YOUR INSTRUCTIONS — Pick out and copy every line below that has the word "from".

SOURCE DATA —
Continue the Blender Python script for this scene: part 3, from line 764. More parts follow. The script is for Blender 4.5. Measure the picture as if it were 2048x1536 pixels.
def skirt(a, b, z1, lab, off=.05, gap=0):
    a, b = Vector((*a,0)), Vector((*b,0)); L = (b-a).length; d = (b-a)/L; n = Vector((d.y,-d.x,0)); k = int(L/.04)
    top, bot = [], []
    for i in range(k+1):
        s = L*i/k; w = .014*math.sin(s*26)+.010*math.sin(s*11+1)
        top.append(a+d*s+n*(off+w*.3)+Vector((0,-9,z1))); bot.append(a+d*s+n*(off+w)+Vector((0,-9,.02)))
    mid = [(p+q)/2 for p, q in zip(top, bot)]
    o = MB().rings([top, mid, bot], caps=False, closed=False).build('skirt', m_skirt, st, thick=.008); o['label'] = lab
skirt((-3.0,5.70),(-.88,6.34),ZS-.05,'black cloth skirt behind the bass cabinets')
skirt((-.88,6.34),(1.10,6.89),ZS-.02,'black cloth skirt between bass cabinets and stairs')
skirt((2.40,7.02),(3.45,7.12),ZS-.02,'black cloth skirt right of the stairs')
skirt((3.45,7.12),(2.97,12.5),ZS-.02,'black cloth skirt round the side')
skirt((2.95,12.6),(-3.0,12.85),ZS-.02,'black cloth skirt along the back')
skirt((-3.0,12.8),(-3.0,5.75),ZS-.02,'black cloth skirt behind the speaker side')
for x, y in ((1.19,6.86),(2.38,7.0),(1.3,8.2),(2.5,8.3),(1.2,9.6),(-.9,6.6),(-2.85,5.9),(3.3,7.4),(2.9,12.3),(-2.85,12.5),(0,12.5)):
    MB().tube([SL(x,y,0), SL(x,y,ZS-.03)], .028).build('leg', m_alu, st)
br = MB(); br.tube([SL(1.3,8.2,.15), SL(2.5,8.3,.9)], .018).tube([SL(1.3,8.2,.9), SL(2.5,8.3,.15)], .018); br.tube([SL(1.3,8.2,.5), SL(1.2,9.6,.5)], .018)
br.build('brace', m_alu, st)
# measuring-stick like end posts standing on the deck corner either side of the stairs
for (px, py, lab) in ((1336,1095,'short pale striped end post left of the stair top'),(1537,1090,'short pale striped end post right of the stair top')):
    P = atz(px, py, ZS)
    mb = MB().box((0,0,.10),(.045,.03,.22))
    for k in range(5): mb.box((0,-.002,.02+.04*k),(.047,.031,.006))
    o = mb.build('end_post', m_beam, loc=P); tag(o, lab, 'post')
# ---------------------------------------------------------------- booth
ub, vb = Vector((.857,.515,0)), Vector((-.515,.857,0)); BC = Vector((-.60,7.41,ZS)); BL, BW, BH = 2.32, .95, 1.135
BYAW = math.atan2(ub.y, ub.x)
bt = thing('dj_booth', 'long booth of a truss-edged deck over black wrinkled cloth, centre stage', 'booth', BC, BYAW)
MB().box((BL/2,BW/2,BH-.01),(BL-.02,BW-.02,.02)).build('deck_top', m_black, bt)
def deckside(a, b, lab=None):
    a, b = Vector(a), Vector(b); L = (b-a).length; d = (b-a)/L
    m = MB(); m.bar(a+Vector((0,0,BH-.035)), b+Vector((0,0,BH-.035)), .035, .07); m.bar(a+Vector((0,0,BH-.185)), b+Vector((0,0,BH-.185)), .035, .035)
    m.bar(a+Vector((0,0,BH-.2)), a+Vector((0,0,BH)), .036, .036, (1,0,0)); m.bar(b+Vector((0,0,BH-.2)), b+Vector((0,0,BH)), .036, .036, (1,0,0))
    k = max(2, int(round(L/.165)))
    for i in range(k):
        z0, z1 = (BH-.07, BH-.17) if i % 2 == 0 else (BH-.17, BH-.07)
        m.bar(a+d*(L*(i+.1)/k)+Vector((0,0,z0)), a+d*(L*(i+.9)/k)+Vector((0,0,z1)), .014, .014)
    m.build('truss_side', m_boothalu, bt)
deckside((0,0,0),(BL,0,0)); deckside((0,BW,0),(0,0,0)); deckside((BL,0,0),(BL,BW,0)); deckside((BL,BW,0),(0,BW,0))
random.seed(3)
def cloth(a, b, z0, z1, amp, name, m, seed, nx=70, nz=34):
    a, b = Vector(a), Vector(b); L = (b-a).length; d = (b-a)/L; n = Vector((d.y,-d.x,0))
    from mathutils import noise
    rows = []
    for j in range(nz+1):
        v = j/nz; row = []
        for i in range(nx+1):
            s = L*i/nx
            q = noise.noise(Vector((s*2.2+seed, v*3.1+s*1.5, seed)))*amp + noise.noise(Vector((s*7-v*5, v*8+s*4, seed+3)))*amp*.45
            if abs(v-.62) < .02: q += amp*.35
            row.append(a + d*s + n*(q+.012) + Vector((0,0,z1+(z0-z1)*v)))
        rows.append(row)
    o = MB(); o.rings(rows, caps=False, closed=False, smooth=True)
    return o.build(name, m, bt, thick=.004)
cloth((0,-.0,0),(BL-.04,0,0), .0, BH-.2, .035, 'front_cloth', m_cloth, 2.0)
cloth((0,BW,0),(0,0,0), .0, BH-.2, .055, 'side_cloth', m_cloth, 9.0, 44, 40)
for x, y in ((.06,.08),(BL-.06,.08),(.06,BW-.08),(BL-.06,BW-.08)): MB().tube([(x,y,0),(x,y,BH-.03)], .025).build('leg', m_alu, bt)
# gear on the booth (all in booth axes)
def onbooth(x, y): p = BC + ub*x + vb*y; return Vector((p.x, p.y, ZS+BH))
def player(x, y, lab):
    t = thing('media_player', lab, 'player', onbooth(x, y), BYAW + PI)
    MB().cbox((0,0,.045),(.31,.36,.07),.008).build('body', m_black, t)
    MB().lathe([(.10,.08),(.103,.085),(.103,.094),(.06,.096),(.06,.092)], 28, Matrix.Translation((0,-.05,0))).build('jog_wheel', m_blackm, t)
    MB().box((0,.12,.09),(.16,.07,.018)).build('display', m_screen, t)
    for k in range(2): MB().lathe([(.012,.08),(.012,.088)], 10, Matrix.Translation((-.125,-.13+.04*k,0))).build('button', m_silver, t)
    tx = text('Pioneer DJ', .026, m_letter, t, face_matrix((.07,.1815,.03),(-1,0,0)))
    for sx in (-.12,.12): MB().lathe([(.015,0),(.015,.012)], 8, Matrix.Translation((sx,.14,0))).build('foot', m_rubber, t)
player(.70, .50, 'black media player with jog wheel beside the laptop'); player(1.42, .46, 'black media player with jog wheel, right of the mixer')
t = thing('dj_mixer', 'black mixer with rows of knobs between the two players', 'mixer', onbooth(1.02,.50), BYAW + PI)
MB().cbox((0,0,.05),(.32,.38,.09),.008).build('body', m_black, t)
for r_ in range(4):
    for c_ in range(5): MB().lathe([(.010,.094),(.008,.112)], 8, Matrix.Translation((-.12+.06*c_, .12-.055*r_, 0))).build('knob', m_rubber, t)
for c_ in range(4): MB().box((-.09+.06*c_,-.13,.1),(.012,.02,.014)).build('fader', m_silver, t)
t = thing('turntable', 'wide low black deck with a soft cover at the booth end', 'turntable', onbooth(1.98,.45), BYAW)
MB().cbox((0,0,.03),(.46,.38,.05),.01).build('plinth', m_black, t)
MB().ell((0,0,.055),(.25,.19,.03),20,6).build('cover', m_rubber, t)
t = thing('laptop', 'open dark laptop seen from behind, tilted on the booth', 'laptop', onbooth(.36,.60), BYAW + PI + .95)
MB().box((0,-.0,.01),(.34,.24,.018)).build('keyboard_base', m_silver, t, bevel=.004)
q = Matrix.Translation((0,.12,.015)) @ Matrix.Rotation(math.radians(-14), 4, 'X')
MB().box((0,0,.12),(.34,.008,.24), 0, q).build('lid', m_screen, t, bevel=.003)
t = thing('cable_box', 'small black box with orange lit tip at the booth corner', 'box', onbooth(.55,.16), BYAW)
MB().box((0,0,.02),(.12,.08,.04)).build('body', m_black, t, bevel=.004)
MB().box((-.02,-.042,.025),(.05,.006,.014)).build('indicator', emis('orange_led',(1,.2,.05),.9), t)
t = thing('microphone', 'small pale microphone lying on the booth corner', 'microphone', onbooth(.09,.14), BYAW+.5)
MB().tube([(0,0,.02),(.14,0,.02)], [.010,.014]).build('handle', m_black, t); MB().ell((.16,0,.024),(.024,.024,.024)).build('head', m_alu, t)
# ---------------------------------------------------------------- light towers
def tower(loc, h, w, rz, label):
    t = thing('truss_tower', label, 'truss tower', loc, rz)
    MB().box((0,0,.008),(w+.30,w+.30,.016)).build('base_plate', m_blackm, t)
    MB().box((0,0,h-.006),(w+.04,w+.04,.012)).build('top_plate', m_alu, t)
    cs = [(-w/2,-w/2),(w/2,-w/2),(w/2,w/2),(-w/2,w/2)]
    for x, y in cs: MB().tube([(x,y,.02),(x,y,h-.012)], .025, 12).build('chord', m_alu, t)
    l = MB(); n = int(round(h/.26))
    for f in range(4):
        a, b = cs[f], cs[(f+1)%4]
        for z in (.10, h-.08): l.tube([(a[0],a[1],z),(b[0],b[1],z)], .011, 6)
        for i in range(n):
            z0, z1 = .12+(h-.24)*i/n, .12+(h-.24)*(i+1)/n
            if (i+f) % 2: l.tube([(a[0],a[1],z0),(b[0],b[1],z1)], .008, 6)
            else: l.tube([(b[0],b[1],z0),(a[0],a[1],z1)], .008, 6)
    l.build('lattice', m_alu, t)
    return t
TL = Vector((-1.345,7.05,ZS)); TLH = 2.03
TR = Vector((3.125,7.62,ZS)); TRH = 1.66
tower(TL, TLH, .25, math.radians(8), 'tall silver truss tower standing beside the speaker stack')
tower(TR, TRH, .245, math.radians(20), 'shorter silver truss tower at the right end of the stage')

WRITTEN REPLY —
Continue the Blender Python script for this scene: part 3, from line 764. More parts follow. The script is for Blender 4.5. Measure the picture as if it were 2048x1536 pixels.
    from mathutils import noise
t = thing('laptop', 'open dark laptop seen from behind, tilted on the booth', 'laptop', onbooth(.36,.60), BYAW + PI + .95)